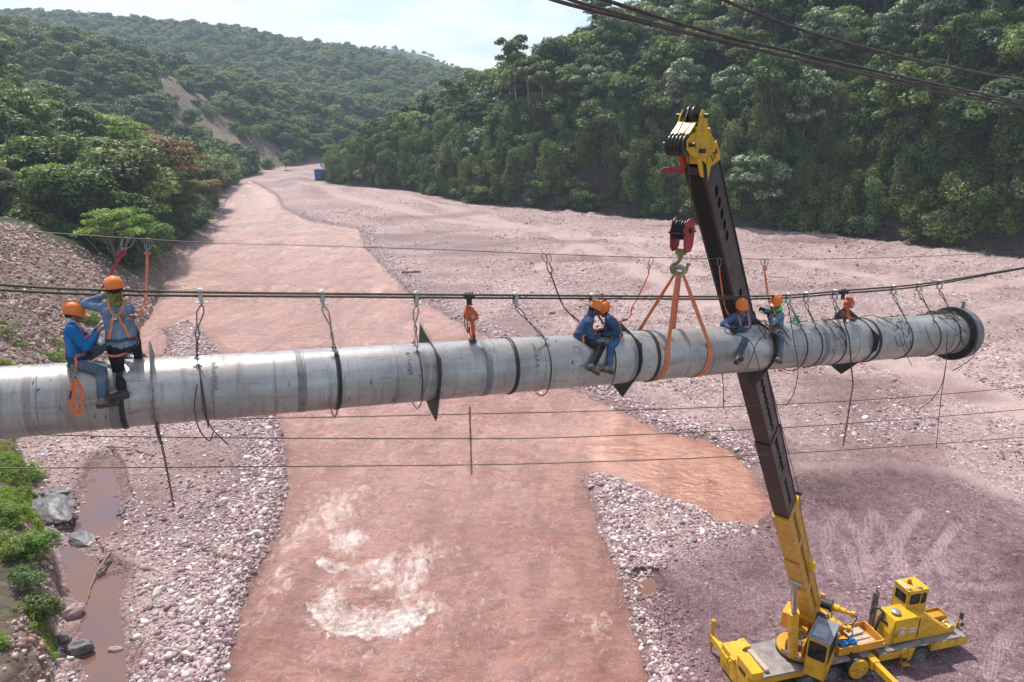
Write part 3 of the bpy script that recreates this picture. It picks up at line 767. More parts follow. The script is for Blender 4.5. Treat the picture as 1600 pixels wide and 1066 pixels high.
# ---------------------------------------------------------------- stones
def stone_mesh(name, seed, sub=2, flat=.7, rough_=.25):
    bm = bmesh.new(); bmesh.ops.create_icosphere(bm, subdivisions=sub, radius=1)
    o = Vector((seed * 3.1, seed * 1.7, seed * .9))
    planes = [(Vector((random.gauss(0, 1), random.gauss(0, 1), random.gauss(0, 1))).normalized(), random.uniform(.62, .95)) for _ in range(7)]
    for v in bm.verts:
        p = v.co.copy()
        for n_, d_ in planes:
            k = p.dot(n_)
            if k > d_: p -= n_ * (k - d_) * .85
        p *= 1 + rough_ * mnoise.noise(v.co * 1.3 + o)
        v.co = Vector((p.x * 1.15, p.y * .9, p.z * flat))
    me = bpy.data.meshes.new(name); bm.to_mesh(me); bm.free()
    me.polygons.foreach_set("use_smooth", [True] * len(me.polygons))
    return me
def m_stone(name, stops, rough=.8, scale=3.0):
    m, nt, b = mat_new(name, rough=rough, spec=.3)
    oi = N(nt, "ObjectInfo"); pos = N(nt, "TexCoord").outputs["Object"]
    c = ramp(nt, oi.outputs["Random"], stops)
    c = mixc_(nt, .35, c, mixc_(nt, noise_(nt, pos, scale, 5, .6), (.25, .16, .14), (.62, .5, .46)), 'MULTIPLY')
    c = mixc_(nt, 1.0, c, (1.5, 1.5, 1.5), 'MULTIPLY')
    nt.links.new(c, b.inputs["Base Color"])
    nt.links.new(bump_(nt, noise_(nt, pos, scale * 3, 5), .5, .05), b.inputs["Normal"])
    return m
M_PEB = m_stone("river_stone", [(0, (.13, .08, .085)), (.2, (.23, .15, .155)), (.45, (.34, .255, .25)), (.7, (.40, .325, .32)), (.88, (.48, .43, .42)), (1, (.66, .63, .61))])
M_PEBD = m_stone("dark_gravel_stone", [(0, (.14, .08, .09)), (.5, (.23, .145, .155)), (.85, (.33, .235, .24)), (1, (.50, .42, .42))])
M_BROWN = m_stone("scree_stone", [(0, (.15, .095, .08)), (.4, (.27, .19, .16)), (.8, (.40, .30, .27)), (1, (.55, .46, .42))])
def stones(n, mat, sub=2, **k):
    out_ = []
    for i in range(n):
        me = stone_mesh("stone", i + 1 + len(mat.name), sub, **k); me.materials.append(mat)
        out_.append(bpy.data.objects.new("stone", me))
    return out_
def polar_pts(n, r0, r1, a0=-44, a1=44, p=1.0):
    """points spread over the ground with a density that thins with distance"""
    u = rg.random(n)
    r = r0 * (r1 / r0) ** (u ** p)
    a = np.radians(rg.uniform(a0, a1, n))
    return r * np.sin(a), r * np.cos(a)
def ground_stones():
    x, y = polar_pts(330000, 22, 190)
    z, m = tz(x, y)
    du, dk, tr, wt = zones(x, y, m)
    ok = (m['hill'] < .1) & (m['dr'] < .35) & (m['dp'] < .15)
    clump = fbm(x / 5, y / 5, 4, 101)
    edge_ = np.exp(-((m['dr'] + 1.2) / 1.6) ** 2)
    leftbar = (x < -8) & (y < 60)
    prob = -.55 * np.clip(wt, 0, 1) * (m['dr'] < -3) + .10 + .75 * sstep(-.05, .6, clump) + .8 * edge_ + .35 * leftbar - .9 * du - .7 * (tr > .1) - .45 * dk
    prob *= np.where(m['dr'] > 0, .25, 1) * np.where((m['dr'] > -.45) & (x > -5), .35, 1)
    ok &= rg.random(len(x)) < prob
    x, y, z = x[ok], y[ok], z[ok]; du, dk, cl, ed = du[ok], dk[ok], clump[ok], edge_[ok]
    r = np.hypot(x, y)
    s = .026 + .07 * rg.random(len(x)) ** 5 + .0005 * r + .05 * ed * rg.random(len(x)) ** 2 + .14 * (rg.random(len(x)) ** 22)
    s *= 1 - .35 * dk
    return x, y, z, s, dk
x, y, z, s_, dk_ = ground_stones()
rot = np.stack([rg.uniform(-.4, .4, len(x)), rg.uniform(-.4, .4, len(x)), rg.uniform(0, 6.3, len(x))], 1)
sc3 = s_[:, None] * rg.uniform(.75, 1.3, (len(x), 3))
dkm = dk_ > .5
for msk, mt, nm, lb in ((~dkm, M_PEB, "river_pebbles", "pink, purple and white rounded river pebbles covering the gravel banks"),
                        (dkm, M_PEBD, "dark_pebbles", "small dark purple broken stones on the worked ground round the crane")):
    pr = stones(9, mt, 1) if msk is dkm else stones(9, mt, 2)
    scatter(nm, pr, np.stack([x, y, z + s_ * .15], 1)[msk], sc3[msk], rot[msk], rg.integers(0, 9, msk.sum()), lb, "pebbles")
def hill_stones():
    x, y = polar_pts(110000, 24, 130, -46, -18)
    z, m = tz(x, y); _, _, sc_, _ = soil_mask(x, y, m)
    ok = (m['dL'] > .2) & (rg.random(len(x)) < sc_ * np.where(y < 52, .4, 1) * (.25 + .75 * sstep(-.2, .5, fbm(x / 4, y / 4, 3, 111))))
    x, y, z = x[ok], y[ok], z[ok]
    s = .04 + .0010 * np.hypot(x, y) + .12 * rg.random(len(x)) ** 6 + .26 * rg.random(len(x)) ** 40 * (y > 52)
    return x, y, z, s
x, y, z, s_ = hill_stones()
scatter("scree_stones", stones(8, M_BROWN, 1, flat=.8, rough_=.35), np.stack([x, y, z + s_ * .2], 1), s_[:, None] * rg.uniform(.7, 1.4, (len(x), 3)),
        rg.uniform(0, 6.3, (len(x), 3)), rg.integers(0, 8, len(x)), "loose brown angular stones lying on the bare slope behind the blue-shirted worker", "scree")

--

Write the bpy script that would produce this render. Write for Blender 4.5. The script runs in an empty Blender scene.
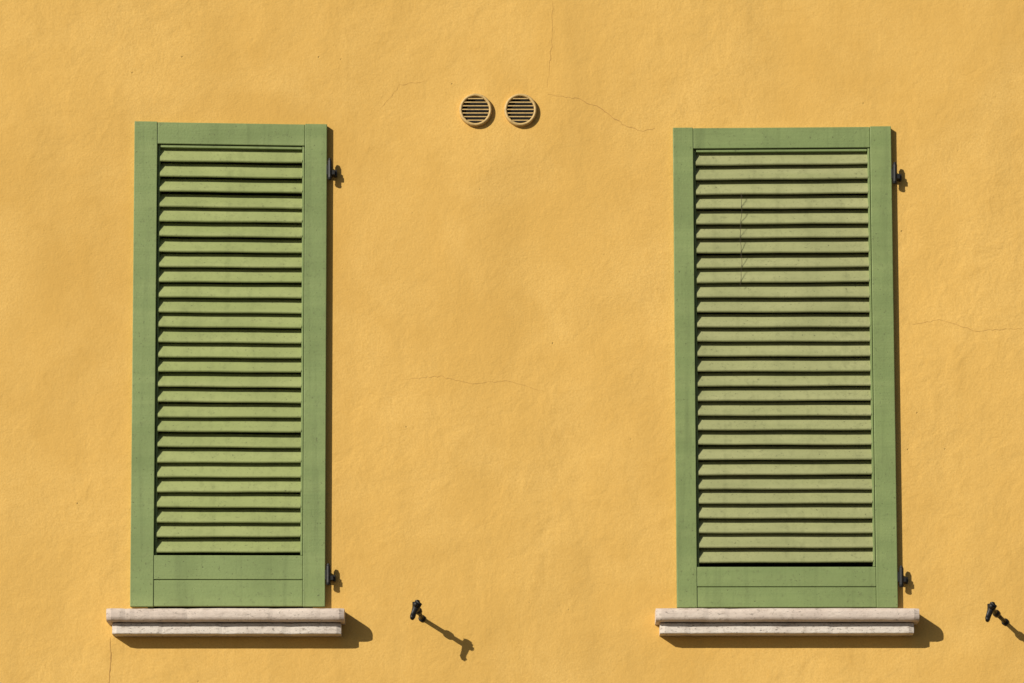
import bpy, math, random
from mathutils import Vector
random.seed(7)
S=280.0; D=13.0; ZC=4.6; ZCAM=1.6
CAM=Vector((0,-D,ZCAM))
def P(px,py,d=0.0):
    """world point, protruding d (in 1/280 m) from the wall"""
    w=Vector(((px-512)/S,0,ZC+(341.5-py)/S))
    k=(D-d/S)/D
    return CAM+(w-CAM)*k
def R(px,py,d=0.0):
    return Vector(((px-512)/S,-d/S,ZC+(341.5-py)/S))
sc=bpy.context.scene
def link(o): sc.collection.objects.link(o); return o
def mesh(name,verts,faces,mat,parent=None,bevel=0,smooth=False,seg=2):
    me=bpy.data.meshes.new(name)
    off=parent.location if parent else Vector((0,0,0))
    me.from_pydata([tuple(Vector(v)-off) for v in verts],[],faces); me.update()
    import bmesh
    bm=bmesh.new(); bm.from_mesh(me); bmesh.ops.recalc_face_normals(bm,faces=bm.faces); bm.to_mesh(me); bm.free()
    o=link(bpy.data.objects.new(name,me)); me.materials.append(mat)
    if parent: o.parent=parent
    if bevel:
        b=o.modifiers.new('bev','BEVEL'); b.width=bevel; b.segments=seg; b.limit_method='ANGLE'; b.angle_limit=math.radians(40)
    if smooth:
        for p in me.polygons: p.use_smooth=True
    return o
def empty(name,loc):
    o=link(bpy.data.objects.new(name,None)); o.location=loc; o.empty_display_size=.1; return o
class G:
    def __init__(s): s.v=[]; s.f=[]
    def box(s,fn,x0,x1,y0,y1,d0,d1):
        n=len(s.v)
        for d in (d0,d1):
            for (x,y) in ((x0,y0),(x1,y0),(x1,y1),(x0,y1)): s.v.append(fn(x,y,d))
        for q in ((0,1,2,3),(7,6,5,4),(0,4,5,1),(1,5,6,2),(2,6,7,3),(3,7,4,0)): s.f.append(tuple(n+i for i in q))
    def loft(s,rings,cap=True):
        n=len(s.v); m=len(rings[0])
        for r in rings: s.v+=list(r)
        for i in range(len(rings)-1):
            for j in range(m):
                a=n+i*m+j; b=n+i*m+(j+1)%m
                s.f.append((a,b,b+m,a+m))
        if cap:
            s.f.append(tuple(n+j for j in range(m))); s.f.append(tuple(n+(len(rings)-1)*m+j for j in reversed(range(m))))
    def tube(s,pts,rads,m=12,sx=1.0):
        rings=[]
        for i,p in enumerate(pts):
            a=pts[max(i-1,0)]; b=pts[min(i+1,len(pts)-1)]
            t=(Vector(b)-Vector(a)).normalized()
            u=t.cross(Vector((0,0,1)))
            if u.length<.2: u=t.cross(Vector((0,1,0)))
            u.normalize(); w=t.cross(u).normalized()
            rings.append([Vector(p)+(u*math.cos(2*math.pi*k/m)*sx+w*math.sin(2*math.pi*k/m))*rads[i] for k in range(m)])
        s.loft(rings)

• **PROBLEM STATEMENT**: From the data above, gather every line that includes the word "script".

• **TASK ANSWER**:
Write part 3 of the bpy script that recreates this picture. It picks up at line 767. More parts follow. The script is for Blender 4.5. Treat the picture as 1600 pixels wide and 1066 pixels high.
Write the bpy script that would produce this render. Write for Blender 4.5. The script runs in an empty Blender scene.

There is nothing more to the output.